JC301-3: Connected vs. Classic

After a month of silence, just a quick post to restart the tutorial thing, about the two editions of Java Card 3.0.

Two editions

As mentioned earlier, Java Card 2.x represents 5 billion cards today, and over a billion are issued each year. This represents a very significant part of the smart card business in volume, and an even larger part in value, because Java Card is typically included in high-end cards.

Not a single salesperson would take a chance to disturb such a significant market by forcing their customers to switch from a technology to a radically different one, which also happens to be more expensive. In fact, this is exactly what the smart card industry is doing, and the reason for these two editions: one of them caters to the existing smart card market, whereas the other one targets a future market of IP-connected smart cards and related devices.

Classic Edition

The Classic Edition, as we can guess by its name, is a direct successor to the Java Card 2.2.2 specification. In practice, the changes are so small that its normal name (with the Java Card numbering rules) should have been Java Card 2.2.3. Nothing really new has been introduced.

The changes can be summarized in a few lines. Apart from fixing typos and small bugs, the Classic Edition only introduces support for a few new cryptographic algorithms (like RSA 4096), as well as slight improvements in which contactless transactions are handled, and improvements in the handling of the ISO7816-4/2005 specification.

Java Card 3.0 Classic cards therefore behave exactly like Java Card 2.x cards. They are based on the same 16-bit virtual machine, with the same restrictions (no threads, no garbage collection), the same very limited APIs, and the same single application model. They solely target APDU-based applications (contact or contactless), just like their predecessors.

Classic cards are also backward compatible with older cards, even at the binary level. There is no need to recompile your applications, and not even to reconvert them. Existing CAP files will run directly on Java Card 3.0 Classic cards, without modifying a single bit.

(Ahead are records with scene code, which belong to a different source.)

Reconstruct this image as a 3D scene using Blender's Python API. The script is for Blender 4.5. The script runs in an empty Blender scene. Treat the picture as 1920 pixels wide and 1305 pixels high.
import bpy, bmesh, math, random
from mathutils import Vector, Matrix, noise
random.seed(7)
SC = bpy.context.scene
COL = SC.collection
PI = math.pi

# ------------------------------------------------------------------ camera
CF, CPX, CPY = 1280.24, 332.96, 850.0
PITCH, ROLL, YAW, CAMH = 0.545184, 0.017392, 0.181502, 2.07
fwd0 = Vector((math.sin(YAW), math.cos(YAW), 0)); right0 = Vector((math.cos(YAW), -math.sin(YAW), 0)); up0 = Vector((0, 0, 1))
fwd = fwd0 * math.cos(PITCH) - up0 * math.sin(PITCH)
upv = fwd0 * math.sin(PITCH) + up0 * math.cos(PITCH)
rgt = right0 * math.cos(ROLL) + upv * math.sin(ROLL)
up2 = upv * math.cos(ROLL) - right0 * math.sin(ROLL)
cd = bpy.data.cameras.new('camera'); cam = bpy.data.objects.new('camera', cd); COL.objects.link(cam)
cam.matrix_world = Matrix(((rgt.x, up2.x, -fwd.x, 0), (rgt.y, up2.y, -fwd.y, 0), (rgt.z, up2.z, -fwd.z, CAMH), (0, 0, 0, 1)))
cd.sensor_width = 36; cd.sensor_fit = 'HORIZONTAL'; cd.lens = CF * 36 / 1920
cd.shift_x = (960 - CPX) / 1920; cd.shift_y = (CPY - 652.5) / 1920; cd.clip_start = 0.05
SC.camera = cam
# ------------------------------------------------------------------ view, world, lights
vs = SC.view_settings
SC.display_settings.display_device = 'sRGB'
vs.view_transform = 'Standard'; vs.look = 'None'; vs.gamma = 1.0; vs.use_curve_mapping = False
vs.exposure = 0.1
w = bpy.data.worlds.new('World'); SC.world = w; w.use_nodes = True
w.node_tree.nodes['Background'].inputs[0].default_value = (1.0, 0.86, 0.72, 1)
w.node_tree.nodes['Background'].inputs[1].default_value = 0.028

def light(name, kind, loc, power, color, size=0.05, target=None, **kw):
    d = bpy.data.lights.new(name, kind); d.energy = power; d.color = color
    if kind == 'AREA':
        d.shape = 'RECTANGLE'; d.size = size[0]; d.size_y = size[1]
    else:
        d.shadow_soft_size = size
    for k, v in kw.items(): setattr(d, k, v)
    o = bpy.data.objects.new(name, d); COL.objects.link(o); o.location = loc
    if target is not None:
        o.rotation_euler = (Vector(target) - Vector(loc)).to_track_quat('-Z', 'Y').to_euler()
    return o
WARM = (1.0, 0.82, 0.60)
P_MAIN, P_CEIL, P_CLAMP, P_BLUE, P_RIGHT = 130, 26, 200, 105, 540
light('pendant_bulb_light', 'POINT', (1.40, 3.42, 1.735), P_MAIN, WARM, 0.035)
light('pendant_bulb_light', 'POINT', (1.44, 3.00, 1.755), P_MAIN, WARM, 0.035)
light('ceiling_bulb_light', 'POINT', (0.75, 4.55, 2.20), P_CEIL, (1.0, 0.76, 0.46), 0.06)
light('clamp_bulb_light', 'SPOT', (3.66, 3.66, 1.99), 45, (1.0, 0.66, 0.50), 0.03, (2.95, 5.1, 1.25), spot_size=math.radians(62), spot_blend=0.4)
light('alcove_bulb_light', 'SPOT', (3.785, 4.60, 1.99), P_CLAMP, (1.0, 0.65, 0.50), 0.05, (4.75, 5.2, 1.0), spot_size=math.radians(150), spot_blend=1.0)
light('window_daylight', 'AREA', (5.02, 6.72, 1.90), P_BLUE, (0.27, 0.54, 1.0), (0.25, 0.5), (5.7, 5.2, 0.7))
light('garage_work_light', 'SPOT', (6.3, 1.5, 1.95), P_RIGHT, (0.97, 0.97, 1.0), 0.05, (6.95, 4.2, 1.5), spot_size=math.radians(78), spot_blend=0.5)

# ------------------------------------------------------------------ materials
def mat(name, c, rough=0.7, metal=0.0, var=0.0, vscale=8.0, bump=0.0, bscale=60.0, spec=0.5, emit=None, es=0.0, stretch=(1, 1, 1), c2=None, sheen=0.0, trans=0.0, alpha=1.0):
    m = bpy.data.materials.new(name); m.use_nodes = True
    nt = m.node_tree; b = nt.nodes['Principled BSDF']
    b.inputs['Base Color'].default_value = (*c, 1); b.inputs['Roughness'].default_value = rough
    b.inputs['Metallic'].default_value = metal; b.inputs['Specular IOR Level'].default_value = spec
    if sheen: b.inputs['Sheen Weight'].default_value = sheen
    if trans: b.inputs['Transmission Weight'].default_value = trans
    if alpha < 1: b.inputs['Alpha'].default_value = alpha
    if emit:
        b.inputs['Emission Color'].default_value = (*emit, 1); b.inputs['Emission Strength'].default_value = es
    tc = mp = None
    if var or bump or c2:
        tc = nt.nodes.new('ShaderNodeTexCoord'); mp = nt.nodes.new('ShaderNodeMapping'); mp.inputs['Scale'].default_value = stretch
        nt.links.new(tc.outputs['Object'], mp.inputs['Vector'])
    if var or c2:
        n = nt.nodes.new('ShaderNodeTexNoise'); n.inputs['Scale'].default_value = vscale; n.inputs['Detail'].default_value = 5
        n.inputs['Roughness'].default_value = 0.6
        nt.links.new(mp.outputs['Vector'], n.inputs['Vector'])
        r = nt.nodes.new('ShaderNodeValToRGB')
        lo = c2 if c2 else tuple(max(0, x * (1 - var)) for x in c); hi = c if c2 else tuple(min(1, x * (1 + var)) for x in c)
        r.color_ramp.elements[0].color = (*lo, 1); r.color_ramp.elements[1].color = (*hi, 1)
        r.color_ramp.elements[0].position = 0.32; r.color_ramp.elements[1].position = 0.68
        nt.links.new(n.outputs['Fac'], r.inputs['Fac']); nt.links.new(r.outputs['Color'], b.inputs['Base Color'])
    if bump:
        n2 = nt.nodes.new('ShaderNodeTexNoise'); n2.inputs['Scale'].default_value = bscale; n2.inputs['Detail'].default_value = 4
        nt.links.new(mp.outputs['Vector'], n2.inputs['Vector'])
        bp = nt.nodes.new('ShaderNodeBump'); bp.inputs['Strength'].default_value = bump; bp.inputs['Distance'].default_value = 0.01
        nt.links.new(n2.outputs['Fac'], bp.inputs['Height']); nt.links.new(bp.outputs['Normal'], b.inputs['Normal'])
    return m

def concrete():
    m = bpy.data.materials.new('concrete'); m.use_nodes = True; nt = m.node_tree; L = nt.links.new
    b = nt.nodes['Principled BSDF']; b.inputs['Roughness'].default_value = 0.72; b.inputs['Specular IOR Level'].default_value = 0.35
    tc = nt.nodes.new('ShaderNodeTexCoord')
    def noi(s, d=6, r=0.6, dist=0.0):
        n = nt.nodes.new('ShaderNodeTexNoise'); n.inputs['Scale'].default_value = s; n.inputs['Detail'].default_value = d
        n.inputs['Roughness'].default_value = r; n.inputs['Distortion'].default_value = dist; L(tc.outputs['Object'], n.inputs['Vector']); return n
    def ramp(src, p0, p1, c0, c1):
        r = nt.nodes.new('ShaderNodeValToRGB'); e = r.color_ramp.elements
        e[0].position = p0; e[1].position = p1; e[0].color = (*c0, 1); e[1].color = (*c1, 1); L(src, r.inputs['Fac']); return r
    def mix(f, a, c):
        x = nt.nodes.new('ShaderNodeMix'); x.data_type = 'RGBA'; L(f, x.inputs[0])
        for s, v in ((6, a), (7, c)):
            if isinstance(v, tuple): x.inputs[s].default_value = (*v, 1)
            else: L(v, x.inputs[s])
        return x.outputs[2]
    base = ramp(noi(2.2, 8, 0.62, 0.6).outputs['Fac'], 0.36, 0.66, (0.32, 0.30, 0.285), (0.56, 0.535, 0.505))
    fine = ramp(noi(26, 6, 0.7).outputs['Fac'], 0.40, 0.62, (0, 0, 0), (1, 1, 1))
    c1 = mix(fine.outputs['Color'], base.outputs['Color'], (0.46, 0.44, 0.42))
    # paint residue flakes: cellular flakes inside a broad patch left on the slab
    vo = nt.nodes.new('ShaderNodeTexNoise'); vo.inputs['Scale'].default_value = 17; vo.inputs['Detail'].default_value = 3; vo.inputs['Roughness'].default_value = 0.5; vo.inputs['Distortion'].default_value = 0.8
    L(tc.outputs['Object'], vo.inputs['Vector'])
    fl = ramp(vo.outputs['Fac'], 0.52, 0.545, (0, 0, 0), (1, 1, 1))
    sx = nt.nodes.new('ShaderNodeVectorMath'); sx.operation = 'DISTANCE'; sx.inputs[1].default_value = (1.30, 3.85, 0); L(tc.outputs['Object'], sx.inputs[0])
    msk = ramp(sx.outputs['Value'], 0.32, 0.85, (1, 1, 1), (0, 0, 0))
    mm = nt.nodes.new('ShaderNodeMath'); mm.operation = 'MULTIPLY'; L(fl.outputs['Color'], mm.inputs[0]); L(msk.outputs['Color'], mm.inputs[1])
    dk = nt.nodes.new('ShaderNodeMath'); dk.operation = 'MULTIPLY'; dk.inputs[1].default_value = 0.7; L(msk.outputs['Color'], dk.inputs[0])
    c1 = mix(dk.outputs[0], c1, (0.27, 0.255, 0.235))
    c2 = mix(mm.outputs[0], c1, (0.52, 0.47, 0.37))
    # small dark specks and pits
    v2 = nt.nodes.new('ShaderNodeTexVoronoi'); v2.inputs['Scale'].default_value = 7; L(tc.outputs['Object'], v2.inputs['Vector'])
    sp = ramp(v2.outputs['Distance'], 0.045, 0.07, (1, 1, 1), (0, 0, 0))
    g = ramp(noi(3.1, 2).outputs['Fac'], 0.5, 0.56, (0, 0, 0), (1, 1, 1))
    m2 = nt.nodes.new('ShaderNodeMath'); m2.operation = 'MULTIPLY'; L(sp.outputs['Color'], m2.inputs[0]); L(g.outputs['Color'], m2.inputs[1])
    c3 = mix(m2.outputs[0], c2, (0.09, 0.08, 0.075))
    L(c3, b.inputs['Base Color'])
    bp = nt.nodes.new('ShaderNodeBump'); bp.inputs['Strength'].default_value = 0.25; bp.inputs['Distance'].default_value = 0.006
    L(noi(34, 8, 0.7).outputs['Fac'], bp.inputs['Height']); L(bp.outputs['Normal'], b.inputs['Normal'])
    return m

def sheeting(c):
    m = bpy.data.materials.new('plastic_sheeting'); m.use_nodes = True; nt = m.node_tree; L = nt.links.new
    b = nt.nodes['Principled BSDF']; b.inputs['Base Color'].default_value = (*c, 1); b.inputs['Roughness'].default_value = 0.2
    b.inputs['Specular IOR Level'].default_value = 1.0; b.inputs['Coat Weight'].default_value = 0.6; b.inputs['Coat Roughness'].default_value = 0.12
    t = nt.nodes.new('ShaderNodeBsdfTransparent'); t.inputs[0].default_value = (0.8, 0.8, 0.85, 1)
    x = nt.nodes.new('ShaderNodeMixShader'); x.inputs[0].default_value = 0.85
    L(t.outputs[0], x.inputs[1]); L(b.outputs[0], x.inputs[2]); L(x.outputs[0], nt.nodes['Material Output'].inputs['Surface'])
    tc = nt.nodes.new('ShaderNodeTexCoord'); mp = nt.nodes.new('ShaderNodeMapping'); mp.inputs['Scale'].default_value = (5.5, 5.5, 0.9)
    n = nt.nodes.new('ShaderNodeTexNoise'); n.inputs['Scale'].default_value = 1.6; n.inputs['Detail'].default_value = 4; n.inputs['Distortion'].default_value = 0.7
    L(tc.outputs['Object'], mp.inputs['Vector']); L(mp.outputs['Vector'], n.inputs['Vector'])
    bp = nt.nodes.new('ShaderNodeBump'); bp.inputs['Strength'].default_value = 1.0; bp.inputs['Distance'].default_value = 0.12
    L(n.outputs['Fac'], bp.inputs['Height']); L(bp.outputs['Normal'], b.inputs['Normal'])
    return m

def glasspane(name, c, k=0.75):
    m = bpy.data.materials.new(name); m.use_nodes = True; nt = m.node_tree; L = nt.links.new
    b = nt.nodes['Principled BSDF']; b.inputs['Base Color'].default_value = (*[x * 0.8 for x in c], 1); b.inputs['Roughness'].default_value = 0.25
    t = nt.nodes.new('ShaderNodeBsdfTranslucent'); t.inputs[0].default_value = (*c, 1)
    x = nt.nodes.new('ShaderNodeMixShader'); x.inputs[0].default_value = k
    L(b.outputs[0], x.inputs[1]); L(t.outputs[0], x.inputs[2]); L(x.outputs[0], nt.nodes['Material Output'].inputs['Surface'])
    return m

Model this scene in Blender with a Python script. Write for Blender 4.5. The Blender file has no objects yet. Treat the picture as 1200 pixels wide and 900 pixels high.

The objective is here to keep a product for the billion cards per year market that comes for Java Card 2, and that has a few more years of existence. Over the years, the proportion of Classic cards is expected to decrease, and eventually to become a platform for low-end cards.

Connected Edition

The Connected Edition is the real Java Card 3.0, i.e., the really new specification, with a new virtual machine, a new application framework, and everything else.

The Connected Edition includes a 32-bit virtual machine, it can run multiple threads, it includes a much larger API, it includes real garbage collection, and many other things. As a consequence, it is much more complex than the Classic Edition, and it targets the most sophisticated chips available in 2009 (note that this situation is better than Java Card 2’s situation 10 years ago, for which no reasonable chip existed at the time).

In terms of applications, the Connected Edition introduces IP-based Web applications, a significant change from existing smart card applications, corresponding to the new uses of computing, in which the client often is a generic browser, which gathers information from a variety of information sources, a.k.a. servers. Connected Edition defines the way in which we can all have one (or many) personal servers that handle our personal and sensitive data.

Even with these major changes, Java Card 3.0 remains backward compatible with existing Java Card 2.x applications. However, this compatibility is only possible at the source code level. A Java Card 2.x application needs to be recompiled and packaged into a Connected Edition binary format (some kind of JAR file). After that, it will work correctly; the specification even allows it to interact (in a limited way) with new applications.

The Connected Edition does not target a well-defined market, as it includes a new application model, and includes specifications that do not correspond to any immediate market demand. For instance, Oberthur’s Gigantic Wuaow, which got a Sesames Award last year, is a big SIM card with a USB interface. The corresponding standard for phones exists, but not a single device is available at the beginning of 2009. The Connected Edition therefore remains a forward-looking technology, who stands significant chances to become a major component of tomorrow’s cards, but still needs to prove its worth.

Nevertheless, this tutorial on Java Card 3.0 will focus almost exclusively on the Connected Edition, which includes all the innovation in this new spec release.